Reggie Theus - Rick Pitino. During his NBA career, Theus played for revolving turnstyles of coaches in both Chicago and Kansas City before becoming a journeyman later in his playing days. He then was away from basketball (unless you count coaching on "Hang Time") before being hired to assist Pitino at Louisville.

Gregg Popovich - Larry Brown, Hank Egan. As a player at Air Force, Popovich was coached by Egan, and the two struck up a long-running connection that ultimately brought Egan to become an assistant on Popovich's staff in San Antonio for eight years. Later, while a head coach at Pomona-Pitzer, Popovich took a year off to serve as a volunteer assistant and learn under Brown at Kansas, later joining him with the Spurs in his first NBA job.

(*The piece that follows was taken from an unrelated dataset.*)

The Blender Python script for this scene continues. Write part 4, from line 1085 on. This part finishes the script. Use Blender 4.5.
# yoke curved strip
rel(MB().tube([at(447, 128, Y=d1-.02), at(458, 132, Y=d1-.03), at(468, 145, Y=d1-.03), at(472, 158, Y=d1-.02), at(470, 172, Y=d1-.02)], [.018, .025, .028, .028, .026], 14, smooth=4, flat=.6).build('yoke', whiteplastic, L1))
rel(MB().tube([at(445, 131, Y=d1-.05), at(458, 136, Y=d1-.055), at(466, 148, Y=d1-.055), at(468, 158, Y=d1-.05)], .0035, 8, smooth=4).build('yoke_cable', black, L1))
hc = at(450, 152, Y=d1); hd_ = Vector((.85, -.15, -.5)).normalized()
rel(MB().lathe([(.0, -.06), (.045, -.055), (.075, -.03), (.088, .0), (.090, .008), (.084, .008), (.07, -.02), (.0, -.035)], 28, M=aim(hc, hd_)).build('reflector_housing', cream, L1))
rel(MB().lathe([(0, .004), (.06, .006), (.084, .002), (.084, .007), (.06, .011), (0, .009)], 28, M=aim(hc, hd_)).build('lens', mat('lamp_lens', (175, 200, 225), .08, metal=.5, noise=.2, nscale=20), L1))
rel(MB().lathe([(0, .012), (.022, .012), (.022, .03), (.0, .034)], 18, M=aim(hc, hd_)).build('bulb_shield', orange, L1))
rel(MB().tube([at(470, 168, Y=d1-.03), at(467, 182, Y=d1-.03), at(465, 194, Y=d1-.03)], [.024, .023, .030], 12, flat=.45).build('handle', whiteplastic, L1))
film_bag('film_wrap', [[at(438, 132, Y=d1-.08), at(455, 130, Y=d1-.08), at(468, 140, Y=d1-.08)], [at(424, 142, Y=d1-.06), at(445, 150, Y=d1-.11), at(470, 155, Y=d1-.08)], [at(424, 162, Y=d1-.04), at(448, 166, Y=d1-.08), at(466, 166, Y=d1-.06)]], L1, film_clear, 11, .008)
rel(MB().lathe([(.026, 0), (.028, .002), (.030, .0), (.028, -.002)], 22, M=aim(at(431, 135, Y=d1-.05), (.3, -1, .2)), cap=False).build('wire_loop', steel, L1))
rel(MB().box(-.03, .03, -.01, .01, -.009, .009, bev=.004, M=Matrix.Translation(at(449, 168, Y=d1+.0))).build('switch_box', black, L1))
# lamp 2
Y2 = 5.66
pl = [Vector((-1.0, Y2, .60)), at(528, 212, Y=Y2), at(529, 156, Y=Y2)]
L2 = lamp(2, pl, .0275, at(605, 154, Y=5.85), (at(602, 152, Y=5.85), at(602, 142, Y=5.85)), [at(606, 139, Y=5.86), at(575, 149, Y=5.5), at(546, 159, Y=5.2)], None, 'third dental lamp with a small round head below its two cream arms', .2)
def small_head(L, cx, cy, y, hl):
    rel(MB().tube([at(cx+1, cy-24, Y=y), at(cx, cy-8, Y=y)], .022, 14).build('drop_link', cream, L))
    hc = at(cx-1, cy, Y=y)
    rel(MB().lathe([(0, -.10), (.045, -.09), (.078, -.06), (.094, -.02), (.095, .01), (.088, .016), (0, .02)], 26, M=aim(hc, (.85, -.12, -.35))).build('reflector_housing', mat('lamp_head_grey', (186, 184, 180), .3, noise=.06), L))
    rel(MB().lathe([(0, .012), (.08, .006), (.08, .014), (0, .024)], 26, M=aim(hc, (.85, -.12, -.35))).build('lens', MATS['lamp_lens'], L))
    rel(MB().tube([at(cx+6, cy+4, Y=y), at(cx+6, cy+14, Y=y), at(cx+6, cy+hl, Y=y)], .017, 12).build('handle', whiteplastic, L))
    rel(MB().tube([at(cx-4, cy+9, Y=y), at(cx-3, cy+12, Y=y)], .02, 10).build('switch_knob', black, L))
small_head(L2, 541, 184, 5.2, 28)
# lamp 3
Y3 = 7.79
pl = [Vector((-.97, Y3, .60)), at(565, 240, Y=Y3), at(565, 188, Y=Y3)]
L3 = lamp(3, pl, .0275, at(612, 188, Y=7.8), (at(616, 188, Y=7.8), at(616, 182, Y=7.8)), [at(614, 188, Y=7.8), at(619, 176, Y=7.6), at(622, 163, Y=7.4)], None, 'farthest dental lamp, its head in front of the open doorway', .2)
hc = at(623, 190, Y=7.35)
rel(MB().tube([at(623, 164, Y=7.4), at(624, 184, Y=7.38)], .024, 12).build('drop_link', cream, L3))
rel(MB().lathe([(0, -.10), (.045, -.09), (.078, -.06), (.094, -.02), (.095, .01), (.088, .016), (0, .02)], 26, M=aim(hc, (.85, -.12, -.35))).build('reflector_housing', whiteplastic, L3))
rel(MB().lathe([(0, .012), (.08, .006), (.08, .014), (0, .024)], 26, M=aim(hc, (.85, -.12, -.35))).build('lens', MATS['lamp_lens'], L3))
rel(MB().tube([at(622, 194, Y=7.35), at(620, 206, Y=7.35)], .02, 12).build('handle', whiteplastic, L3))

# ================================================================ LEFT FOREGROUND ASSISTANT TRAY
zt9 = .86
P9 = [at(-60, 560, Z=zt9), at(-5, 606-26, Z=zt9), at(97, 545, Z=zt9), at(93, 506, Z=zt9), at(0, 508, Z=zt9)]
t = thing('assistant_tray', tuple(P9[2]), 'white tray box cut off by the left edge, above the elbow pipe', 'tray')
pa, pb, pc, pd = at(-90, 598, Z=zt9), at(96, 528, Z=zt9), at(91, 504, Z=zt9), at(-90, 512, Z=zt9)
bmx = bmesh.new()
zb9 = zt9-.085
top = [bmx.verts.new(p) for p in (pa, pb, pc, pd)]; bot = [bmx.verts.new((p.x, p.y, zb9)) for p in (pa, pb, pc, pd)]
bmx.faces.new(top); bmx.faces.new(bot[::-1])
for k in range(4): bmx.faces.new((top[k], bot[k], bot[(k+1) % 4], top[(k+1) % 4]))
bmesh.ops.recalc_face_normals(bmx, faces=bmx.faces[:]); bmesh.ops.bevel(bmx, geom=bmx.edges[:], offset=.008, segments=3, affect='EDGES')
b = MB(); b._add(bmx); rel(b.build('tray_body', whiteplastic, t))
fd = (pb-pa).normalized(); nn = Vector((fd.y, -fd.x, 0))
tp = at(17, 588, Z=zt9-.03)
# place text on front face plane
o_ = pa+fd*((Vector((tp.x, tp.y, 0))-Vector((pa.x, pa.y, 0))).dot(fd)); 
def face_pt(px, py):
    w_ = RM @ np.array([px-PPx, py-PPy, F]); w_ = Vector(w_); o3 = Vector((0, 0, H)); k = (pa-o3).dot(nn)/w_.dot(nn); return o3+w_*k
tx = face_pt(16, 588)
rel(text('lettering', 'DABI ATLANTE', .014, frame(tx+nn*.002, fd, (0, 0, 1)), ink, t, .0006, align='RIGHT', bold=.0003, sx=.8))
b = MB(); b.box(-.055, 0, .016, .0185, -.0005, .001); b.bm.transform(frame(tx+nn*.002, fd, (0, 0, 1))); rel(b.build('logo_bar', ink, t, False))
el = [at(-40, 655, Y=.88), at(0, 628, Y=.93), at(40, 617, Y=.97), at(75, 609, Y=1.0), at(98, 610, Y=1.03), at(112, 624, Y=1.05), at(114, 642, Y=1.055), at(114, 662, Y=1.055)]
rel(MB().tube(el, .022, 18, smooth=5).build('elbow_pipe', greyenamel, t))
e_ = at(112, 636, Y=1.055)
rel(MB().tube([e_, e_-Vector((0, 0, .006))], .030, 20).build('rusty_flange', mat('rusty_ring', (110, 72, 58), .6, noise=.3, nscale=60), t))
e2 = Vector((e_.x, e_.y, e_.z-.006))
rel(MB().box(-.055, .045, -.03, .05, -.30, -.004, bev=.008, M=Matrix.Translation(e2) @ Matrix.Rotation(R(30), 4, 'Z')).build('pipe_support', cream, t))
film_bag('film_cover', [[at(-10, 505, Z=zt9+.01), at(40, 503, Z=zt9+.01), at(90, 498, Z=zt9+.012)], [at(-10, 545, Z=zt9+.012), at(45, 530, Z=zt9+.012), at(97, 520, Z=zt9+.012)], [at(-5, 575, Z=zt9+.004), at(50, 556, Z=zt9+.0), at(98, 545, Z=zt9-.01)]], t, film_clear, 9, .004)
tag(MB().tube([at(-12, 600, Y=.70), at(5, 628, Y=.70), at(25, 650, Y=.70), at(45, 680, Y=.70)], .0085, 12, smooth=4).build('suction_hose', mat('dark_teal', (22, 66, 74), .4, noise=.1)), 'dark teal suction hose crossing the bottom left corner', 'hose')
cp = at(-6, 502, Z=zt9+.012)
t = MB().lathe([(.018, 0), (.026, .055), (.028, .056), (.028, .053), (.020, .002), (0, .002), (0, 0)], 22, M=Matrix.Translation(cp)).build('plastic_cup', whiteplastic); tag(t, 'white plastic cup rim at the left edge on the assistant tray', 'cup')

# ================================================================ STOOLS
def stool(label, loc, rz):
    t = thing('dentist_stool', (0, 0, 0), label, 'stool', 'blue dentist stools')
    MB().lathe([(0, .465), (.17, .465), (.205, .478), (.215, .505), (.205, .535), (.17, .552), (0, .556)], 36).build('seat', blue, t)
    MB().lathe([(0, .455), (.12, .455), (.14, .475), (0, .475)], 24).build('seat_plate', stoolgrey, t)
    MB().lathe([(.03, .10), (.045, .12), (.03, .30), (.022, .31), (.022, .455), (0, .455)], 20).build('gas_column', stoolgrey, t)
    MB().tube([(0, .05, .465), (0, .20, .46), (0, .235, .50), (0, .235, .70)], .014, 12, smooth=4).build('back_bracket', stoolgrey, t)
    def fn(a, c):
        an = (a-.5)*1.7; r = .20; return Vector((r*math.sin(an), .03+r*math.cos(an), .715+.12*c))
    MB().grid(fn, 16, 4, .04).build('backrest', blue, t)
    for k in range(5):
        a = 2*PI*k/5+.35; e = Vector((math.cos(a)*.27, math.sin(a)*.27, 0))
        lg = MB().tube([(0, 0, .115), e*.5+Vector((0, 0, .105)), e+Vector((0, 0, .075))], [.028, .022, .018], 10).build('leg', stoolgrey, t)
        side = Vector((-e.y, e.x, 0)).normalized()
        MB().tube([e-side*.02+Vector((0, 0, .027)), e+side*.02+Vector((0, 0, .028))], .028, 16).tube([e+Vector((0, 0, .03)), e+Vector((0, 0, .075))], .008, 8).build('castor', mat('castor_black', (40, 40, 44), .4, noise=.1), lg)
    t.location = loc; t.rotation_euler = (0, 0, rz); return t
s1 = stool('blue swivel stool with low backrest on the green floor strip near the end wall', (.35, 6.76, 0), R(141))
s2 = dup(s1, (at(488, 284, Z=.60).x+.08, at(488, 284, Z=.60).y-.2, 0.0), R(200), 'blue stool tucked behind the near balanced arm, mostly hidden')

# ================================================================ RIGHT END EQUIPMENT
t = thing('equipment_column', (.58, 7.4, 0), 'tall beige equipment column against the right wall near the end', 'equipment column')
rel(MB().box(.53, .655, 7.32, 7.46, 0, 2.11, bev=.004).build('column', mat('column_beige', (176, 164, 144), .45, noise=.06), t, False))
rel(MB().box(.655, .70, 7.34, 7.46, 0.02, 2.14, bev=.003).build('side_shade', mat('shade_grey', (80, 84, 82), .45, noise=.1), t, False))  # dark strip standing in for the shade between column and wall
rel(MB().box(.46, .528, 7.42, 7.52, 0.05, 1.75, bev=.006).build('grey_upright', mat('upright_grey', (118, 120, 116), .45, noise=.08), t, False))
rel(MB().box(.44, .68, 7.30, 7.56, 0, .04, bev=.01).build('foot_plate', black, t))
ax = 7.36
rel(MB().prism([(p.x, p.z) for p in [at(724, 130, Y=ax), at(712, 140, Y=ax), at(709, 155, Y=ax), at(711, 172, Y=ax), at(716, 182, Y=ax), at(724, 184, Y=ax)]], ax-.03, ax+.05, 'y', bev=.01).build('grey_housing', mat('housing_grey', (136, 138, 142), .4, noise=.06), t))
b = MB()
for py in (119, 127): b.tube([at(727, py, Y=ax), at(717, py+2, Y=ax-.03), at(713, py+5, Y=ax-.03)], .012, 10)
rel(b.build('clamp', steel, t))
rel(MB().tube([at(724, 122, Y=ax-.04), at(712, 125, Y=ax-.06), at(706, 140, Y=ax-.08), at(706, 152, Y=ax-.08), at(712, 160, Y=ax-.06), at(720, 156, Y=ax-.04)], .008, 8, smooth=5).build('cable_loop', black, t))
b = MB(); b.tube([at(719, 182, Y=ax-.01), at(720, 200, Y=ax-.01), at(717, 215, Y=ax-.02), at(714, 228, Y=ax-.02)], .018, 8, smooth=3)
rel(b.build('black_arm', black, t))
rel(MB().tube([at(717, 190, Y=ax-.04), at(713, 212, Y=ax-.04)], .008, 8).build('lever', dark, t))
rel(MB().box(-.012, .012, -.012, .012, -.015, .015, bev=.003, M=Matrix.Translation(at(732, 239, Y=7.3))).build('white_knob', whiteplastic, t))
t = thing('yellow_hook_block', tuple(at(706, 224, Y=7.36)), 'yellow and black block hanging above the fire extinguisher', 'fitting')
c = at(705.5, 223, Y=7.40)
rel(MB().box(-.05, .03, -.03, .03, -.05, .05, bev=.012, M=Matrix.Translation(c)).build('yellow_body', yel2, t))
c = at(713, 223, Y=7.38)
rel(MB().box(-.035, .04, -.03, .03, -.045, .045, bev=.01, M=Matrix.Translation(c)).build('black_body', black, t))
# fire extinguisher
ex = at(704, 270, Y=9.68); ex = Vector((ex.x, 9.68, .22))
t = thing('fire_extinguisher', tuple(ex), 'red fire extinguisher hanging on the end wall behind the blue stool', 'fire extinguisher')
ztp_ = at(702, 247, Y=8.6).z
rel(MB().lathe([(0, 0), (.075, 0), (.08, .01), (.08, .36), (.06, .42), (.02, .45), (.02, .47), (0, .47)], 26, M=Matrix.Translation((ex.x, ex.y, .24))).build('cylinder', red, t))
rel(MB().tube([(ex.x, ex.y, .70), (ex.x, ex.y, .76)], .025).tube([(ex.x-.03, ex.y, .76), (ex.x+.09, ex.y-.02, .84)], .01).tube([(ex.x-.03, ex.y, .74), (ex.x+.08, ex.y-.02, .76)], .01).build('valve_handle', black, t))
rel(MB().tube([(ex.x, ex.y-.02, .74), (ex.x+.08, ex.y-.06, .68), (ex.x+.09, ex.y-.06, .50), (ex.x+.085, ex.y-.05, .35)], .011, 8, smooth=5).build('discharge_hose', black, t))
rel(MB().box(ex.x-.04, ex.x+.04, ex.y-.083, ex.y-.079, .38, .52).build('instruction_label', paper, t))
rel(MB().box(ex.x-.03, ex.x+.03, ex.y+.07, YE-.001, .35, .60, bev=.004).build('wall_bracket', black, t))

Sam Mitchell - Flip Saunders. I couldn't find a lot from Mitchell referencing influences on his coaching style, but the obvious relationship is with Saunders, his coach in Minnesota for nearly seven seasons. While we're here, since this is the only time Saunders is featured in this article, it's worth noting that his mentor was another former Timberwolves coach, Bill Musselman. At one point Musselman had his own mini-branch between his son Eric and Saunders, while Mitchell also played under Musselman.

Jerry Sloan - Dick Motta. The motion offense run by the Jazz is said to have originated with longtime NBA coach Motta, who had Sloan as a player in Chicago in the '60s and '70s. That makes it only slightly younger than Sloan's other staple, the high pick-and-roll. Sloan has also had a close relationship with lead assistant Phil Johnson that defies the mentor-protégé framework, since Sloan played for Johnson when he assisted Motta with the Bulls.

Eddie Jordan - Byron Scott, Pete Carill. In conventional terms, Jordan is best placed in Scott's tree, having coached under him for several years in New Jersey before getting the Wizards' head job. However, stylistically Jordan's defining characteristic is his use of the Princeton offense, learned from Carill when the veteran coach was an assistant to Jordan in Sacramento. Jordan is also close with his college coach at Rutgers, Tom Young, who was on the Washington coaching staff before his retirement.